Directive - Only the lines from the one containing "Write a Blender" down to the one containing "random.seed(7)", inclusive, are to be quoted exactly.

Records shown -
═══

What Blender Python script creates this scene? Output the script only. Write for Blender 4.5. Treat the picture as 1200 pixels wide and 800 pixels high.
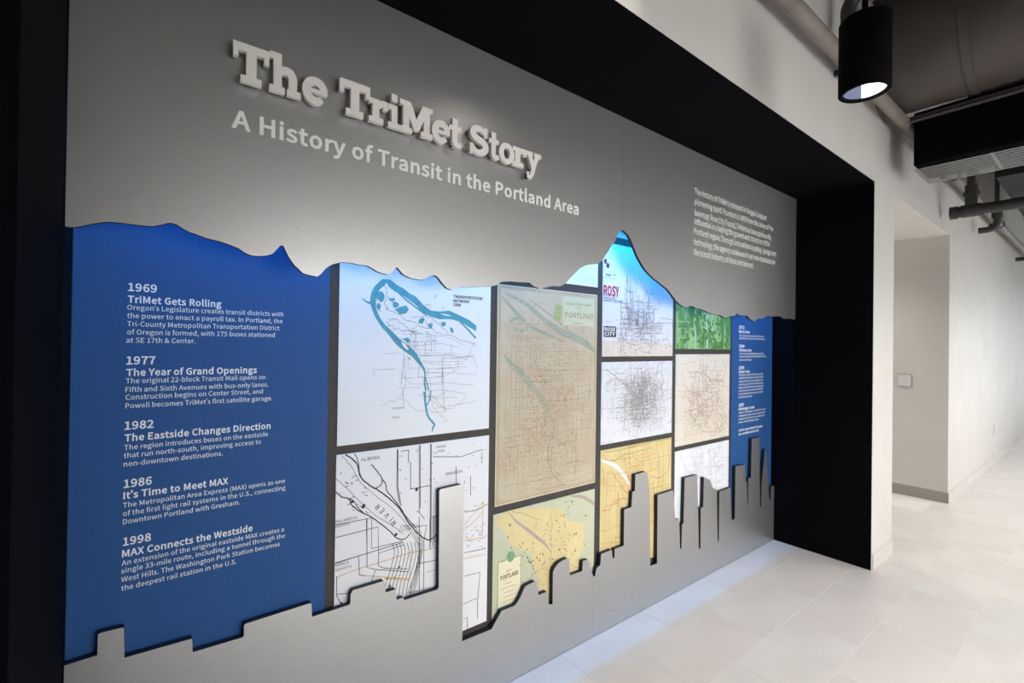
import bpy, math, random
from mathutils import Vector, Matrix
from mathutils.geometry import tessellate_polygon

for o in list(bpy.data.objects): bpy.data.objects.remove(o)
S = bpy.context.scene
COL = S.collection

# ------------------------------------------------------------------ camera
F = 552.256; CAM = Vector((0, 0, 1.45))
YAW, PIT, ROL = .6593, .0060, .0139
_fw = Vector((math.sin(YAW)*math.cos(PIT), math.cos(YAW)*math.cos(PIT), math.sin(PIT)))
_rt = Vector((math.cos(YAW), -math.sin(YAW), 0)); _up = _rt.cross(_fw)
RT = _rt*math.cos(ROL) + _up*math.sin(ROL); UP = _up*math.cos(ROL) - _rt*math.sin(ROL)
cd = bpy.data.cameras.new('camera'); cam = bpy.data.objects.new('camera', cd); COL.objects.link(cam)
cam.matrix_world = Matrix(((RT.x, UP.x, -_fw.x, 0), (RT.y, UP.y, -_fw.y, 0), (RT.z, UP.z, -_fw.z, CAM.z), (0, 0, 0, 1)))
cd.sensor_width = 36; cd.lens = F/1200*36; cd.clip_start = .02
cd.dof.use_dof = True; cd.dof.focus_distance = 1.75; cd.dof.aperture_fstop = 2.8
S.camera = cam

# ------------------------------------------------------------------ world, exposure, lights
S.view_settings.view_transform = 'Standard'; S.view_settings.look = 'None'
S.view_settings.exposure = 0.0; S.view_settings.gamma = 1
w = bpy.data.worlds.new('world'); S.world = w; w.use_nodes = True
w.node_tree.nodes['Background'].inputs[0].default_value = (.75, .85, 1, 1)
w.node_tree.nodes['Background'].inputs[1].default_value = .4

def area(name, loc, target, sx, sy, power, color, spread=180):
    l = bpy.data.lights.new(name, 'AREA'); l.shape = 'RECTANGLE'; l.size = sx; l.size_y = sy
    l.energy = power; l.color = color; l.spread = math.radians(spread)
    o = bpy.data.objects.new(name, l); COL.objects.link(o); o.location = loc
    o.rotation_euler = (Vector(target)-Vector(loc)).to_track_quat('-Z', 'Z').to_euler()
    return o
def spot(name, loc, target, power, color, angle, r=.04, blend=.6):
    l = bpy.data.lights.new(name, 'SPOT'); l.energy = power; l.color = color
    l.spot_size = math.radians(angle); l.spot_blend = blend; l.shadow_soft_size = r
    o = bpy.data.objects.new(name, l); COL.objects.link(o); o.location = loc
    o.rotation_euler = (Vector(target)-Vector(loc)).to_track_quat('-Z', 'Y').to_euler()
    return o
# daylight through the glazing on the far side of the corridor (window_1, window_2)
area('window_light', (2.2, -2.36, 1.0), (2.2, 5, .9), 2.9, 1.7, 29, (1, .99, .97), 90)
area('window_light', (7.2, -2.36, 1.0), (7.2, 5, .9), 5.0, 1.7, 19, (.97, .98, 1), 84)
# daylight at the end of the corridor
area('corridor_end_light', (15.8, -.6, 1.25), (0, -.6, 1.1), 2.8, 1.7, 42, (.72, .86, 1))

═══

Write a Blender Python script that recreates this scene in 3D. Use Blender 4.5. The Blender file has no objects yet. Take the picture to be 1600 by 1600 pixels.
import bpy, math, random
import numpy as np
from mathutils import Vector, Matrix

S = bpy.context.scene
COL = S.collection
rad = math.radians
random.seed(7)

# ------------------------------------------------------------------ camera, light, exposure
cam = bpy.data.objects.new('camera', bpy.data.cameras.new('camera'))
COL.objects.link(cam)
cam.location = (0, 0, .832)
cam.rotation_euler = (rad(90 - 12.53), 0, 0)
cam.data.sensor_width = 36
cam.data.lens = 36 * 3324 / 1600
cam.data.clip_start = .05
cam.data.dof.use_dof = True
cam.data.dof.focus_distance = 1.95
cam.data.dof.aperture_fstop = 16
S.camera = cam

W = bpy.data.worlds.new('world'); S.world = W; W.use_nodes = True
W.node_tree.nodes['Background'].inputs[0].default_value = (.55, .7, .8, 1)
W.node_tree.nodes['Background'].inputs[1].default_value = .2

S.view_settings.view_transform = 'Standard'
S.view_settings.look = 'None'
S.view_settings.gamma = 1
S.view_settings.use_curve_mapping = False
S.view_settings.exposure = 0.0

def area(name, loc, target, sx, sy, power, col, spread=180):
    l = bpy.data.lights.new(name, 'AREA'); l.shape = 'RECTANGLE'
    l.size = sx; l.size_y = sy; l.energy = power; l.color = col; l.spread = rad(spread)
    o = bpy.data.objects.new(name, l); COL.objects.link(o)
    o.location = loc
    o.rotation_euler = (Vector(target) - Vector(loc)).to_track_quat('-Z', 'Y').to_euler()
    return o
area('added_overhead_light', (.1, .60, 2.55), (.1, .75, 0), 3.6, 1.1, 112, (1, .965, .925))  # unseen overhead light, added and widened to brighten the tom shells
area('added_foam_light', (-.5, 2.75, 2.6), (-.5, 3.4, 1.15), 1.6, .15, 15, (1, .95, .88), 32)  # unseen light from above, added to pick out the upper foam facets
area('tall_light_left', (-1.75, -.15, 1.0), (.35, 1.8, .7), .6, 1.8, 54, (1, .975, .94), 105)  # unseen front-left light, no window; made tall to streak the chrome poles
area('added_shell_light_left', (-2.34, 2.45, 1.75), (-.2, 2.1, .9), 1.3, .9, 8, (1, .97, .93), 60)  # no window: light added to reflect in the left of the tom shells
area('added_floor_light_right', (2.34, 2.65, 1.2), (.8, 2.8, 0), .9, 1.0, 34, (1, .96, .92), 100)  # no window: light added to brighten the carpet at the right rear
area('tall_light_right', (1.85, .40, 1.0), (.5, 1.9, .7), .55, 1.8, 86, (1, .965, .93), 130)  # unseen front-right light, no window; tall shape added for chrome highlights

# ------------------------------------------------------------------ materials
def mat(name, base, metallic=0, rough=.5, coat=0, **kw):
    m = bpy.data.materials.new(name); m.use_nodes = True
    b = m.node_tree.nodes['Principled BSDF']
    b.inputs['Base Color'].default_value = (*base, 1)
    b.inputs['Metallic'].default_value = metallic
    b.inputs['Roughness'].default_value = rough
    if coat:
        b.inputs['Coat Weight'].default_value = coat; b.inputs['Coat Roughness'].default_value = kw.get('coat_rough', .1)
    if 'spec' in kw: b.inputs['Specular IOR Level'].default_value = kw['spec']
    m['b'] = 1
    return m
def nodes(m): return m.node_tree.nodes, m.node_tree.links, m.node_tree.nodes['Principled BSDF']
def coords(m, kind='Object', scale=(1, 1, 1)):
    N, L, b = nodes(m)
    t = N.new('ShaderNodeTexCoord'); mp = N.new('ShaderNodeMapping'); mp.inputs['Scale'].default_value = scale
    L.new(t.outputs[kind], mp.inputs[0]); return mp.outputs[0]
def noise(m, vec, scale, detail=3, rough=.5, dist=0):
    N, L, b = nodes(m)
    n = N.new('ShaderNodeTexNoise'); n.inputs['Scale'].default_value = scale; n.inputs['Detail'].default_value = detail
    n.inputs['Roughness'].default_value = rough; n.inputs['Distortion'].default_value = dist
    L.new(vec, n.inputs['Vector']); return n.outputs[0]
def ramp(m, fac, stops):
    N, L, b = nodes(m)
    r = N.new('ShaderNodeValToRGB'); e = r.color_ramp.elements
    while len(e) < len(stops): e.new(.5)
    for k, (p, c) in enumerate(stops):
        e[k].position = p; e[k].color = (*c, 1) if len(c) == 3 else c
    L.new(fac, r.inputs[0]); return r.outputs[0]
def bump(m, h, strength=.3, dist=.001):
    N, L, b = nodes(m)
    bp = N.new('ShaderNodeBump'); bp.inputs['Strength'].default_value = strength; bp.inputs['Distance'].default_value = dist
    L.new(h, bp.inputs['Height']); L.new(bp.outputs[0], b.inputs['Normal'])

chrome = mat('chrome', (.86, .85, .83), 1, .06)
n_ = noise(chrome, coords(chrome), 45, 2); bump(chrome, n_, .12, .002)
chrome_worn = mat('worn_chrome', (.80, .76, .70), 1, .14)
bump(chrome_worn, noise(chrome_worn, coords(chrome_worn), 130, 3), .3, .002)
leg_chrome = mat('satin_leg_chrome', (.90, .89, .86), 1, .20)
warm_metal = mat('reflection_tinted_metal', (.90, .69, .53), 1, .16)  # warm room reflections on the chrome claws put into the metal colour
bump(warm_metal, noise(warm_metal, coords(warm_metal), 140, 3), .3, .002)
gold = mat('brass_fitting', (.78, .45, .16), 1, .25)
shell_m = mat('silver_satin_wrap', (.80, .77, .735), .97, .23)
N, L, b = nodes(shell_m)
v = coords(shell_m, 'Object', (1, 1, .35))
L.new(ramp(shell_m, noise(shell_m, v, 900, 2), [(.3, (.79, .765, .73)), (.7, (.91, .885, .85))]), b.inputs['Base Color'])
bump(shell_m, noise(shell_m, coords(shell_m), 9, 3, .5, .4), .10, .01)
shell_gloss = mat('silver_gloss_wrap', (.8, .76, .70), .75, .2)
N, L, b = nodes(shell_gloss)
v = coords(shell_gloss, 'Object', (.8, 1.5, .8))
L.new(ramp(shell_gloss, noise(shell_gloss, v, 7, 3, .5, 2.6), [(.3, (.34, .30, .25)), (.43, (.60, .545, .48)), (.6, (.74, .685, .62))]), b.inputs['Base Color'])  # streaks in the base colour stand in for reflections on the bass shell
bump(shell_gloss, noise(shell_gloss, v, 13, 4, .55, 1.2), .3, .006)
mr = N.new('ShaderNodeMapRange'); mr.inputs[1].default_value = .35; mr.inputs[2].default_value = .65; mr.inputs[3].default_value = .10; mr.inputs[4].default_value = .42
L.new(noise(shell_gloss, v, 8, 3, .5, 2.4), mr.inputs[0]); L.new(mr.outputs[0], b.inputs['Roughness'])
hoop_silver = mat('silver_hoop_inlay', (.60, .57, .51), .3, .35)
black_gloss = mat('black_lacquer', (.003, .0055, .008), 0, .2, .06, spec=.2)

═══

Finished exercise -
Write a Blender Python script that recreates this scene in 3D. Use Blender 4.5. The Blender file has no objects yet. Take the picture to be 1600 by 1600 pixels.
import bpy, math, random
import numpy as np
from mathutils import Vector, Matrix

S = bpy.context.scene
COL = S.collection
rad = math.radians
random.seed(7)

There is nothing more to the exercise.